Mais tarde, já em seu doutorado, Cunha realizou o estudo Narrativa na (língua judaico-marroquina) hakitía, orientado pelo professor Waldemar Ferreira Netto e apresentado no Departamento de Letras Clássicas e Vernáculas da FFLCH. O pesquisador buscava então suas próprias origens. Mas, ao se deparar com as coincidências nas narrativas optou por analisá-las, principalmente porque tem profundo conhecimento do Antigo Testamento.
Os resultados desses estudos constam no livro Teoria de Cruzamento em Oralidade e Escrituralidade, recentemente publicado. “Quando afirmo se tratar de uma nova teoria é porque as análises convencionais são, basicamente, unilaterais. Em meu estudo utilizei cruzamentos redefinindo o Etos [traços característicos de um grupo, do ponto de vista social e cultural, que o diferencia de outros], o que nos fez entender melhor as realidades das narrativas”, descreve o linguista.
Outro fato relevante foi a questão da temporalidade das narrativas. “Em geral, as narrativas indígenas eram localizadas nas mesmas épocas das narrativas bíblicas”, conta Cunha. Ao questionar os índios sobre onde aprenderam as histórias, todos diziam ter aprendido com seus antepassados.
“Os Tenetehára contam que havia um povo perseguido e outro perseguidor. O povo perseguido só poderia passar para o outro lado do rio (igarapé) se soubesse pronunciar, com exatidão, a palavra ‘pirá’ (peixe), na língua dos perseguidores (mawayana)”, exemplifica o linguista. “À medida que os índios perseguidos enfileiravam-se para atravessar o rio (igarapé), os tenetehára lhes perguntavam como se falava a palavra ‘peixe’. Os perseguidos pronunciavam ‘birá’, em vez de ‘pirá’. Só neste dia os tenetehára mataram toda a tribo dos perseguidos”, descreve. Segundo Cunha, trata-se da mesma história bíblica de Juízes 12:5 e 6 – “Então lhe diziam: Dize, pois, Chibolete; porém ele dizia: Sibolete; porque não o podia pronunciar bem; então pegavam dele, e o degolavam nos vaus do Jordão; e caíram de Efraim naquele tempo quarenta e dois mil.”

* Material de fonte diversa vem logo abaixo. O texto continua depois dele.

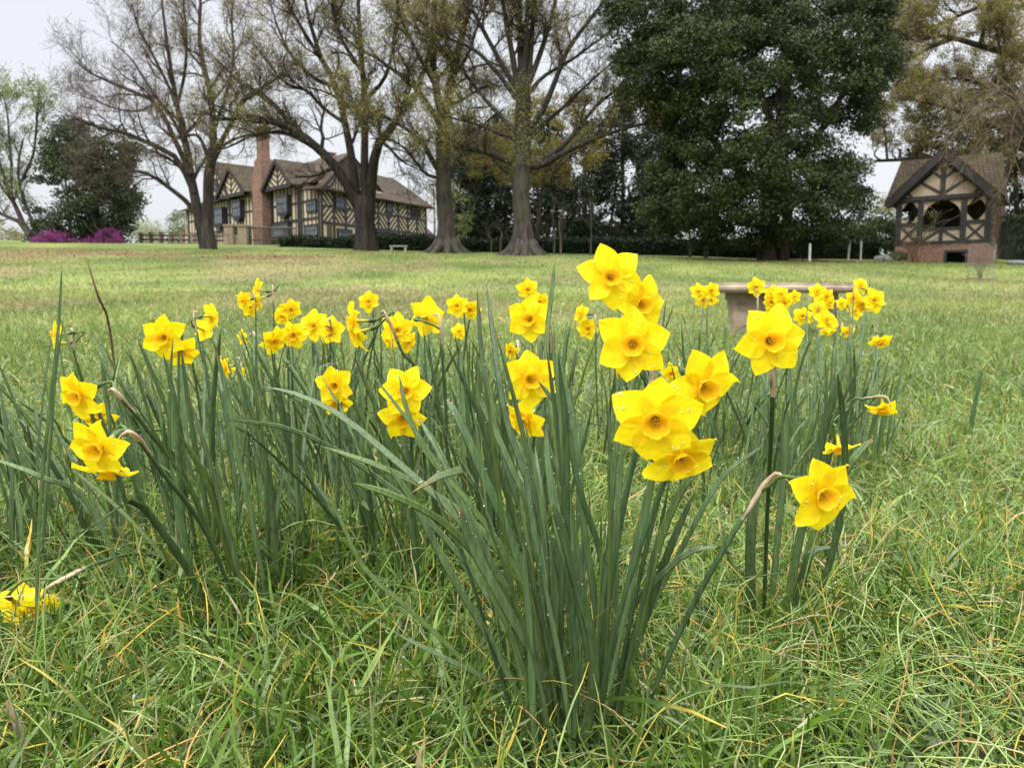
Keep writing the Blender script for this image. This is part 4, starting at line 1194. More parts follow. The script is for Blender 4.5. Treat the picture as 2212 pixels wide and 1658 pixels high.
# distant pale trees on the skyline, left
leafy('willow_tree', 'distant pale weeping willow in the gap between the evergreen and the house', 'tree',
    [(290, 478), (275, 500), (280, 535), (345, 535), (350, 500), (325, 480)], 130, 3, 50, 60, 1.3, 0.25, ((0.22, 0.24, 0.13), (0.36, 0.38, 0.22)), 206, mat=M_TREELEAF, squash=1.3, trunks=[([(315, 545), (315, 500)], 4, 2)])
leafy('distant_tree', 'distant grey-green round tree touching the left end of the house', 'tree',
    [(375, 455), (365, 490), (360, 540), (405, 540), (408, 460)], 100, 2.5, 50, 60, 0.9, 0.22, ((0.10, 0.13, 0.07), (0.22, 0.25, 0.14)), 207, mat=M_TREELEAF, trunks=[([(388, 545), (388, 490)], 5, 3)])
leafy('distant_tree', 'yellowish bush on the skyline at the far left edge', 'shrub',
    [(-40, 480), (-40, 540), (50, 540), (62, 520), (30, 500), (5, 478)], 75, 3, 60, 50, 0.8, 0.16, ((0.12, 0.13, 0.035), (0.24, 0.23, 0.08)), 208, mat=M_TREELEAF)
# purple flowering shrubs
for i, (poly, lab, sd_) in enumerate((([(62, 540), (75, 512), (105, 500), (140, 502), (165, 518), (178, 540)], 'rounded magenta-purple flowering shrub, the one farther left', 211),
                                     ([(172, 540), (190, 515), (215, 498), (240, 492), (262, 500), (280, 522), (282, 542)], 'taller loose magenta-purple flowering shrub under the dark evergreen', 212))):
    leafy('flowering_shrub', lab, 'shrub', poly, 52, 1.1, 75, 70, 0.32, 0.075, ((0.13, 0.018, 0.105), (0.31, 0.055, 0.24)), sd_, mat=M_TREELEAF, group='purple shrubs at the lawn edge', trunks=[([(np.mean([p[0] for p in poly]), 545), (np.mean([p[0] for p in poly]), 515)], 3, 2)])
leafy('low_shrub', 'low yellow-green shrub between the two purple shrubs', 'shrub', [(165, 540), (172, 527), (190, 530), (215, 526), (225, 540)], 50, 0.8, 26, 60, 0.28, 0.08, ((0.05, 0.07, 0.02), (0.13, 0.16, 0.045)), 213, mat=M_TREELEAF)

# clipped hedges
def hedge(label, ax, bx, Ya, Yb, topa, topb, depth, seed, lumps=1.0):
    rng = np.random.default_rng(seed)
    A, B_ = GP(ax, Ya), GP(bx, Yb); L = np.linalg.norm((B_ - A)[:2]); u = (B_ - A) / L; u[2] = 0; n = np.array([-u[1], u[0], 0]); n = n if n[1] > 0 else -n
    th = thing('hedge', label, 'hedge', (A + B_) / 2)
    ns = int(L / 0.5) + 2; core = MB(); ht = []
    pts = int(L * 620)
    s = rng.random(pts) * L
    f = s / L
    hA = P(ax, topa, Ya)[2] - A[2]; hB = P(bx, topb, Yb)[2] - B_[2]
    bump = lumps * (fbm(s * 0.55 + seed, s * 0 + seed, 3) - 0.5)
    h = (hA + (hB - hA) * f) * (1 + 0.55 * bump)
    q = rng.random(pts) * (1.3 + depth)
    front = q < 1.3
    z = np.where(front, rng.random(pts) ** 0.9 * h, h - 0.05)
    o = np.where(front, -0.0, (q - 1.3))
    rnd = 0.22 * np.clip(z / h, 0, 1) ** 4
    o = np.where(front, o + rnd, o)
    x = A[0] + u[0] * s + n[0] * o; y = A[1] + u[1] * s + n[1] * o
    C = np.stack([x, y, gz(x, y) + z], -1) + rng.normal(size=(pts, 3)) * 0.09
    C[:, 1] += 0.22 * (fbm(s * 1.1, z * 1.3 + 4, 3) - 0.5) * 2
    v = np.clip(fbm(s * 1.4, z * 1.8, 3) * 0.9 + rng.random(pts) * 0.35 - 0.2, 0, 1)
    m = MB(); V, T, c = leaf_quads(C, 0.13, rng, (0.010, 0.018, 0.008), (0.042, 0.064, 0.022), v=v, up=0.5); m.add(V, None, T, c); m.build('foliage', M_GLOSSLEAF, th)
    k = int(L / 0.7) + 2
    for a, b in zip(np.linspace(0, L, k)[:-1], np.linspace(0, L, k)[1:]):
        ff = (a + b) / 2 / L; hh = (hA + (hB - hA) * ff) * (1 + 0.55 * lumps * (float(fbm(np.array([(a + b) / 2 * 0.55 + seed]), np.array([seed * 1.0]), 3)[0]) - 0.5)) - 0.18
        p, q_ = A + u * (a + 0.003) + n * 0.2, A + u * (b - 0.003) + n * 0.2
        zz = float(gz(p[0], p[1])) - 0.5
        c4 = [p[:2], q_[:2], q_[:2] + n[:2] * (depth - 0.3), p[:2] + n[:2] * (depth - 0.3)]
        V = [(x, y, zz) for x, y in c4] + [(x, y, zz + 0.5 + hh) for x, y in c4]
        core.add(V, [(0, 1, 5, 4), (1, 2, 6, 5), (2, 3, 7, 6), (3, 0, 4, 7), (4, 5, 6, 7)])
    core.build('stems', M_CORE, th)  # dark core boxes added to fill the hedge, in place of stems
hedge('bumpy dark green hedge along the front of the manor house', 600, 940, 54, 50, 516, 511, 1.6, 7, 1.3)
hedge('long dark clipped hedge under the conifers and the huge evergreen', 982, 1900, 49.5, 47.5, 517, 519, 1.4, 8, 0.5)
hedge('dark hedge at the right edge beside the pavilion', 2170, 2290, 48, 47, 470, 470, 1.6, 9, 0.7)

# saplings planted along the hedge
for i, (x, yt, w, Y, lab) in enumerate(((1196, 440, 5, 46, 'thin bare sapling nearest the mossy trunk, along the hedge'), (1275, 430, 4.5, 46.5, 'thin bare sapling third along the hedge before the tall yellow daffodil'),
        (1210, 450, 6, 45, 'thin bare sapling close right of the mossy trunk, the thicker of its pair'), (1490, 470, 7, 45, 'grey sapling trunk at the left edge of the huge evergreen'), (1524, 460, 10, 44.5, 'stout grey sapling trunk under the left skirts of the huge evergreen'), (1080, 490, 4, 47, 'thin bare sapling left of the mossy trunk'), (1060, 500, 3.5, 47, 'thinnest bare sapling, farthest left before the long hedge'))):
    b = GP(x, Y); rng = np.random.default_rng(400 + i)
    t = thing('sapling', lab, 'tree', b, 'young trees along the hedge')
    pts = spline([b - (0, 0, 0.1), P(x + 1, 520, Y), P(x + rng.uniform(-5, 5), (yt + 520) / 2, Y), P(x + rng.uniform(-8, 8), yt, Y)], 8)
    R = np.linspace(w, w * 0.4, 8) / FOC * Y / 2
    m = MB(); m.tube(pts, R, 7, (1, 1, 1)); m.build('trunk', M_BARKL, t, smooth=True)
    B, Rb = spawn(pts[None], R[None], 9, rng, 0.4, 1, 0.4, 0.9, 1.3, 6, 0.5, 0.15, 0.2, 0.012)
    B2, Rb2 = spawn(B, Rb, 5, rng, 0.2, 1, 0.4, 1.0, 0.7, 5, 0.6, 0.1, 0.2, 0.008)
    m = MB()
    for bb, rr in ((B, Rb), (B2, Rb2)):
        V, F = tubes(bb, rr, 3); m.add(V, F, None, np.ones((len(V), 3)))
    m.build('twigs', M_TWIG, t, smooth=True)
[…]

O linguista afirma que a teoria aplicada em seu estudo pode ser ferramenta útil para as ciências humanas e sociais descreverem e entenderem mais profundamente a noção de cultura, hábitos fundamentais, comportamento, valores, ideias e crenças característicos de uma determinada coletividade, época ou região. “A teoria pode ser aproveitada em outras áreas do conhecimento como direito, psicologia, jornalismo, história, geografia, antropologia, dentre outras. O próximo passo é saber quais as astúcias que as narrativas orais escondem de nós”, conclui.
(Exame)
Nota: Por que evitam ir às últimas consequências e perguntar de onde teriam vindo essas narrativas semelhantes? Se fosse um ossinho fossilizado, com certeza inventariam dezenas de hipóteses. E o que dizer dos relatos do dilúvio universal encontrados em mais de 200 culturas espalhadas pelo mundo, e que coincidem em detalhes mínimos? A tradição adâmica também é evidência de um relato original que se espalhou e foi preservado nas culturas – muitas das quais há muito tempo isoladas. Dizer que todas essas narrativas convergentes se tratam de mitos dos povos é forçar demais a barra. Pelo visto, os evolucionistas que negam a historicidade dos relatos bíblicos terão que revisar seus preconceitos.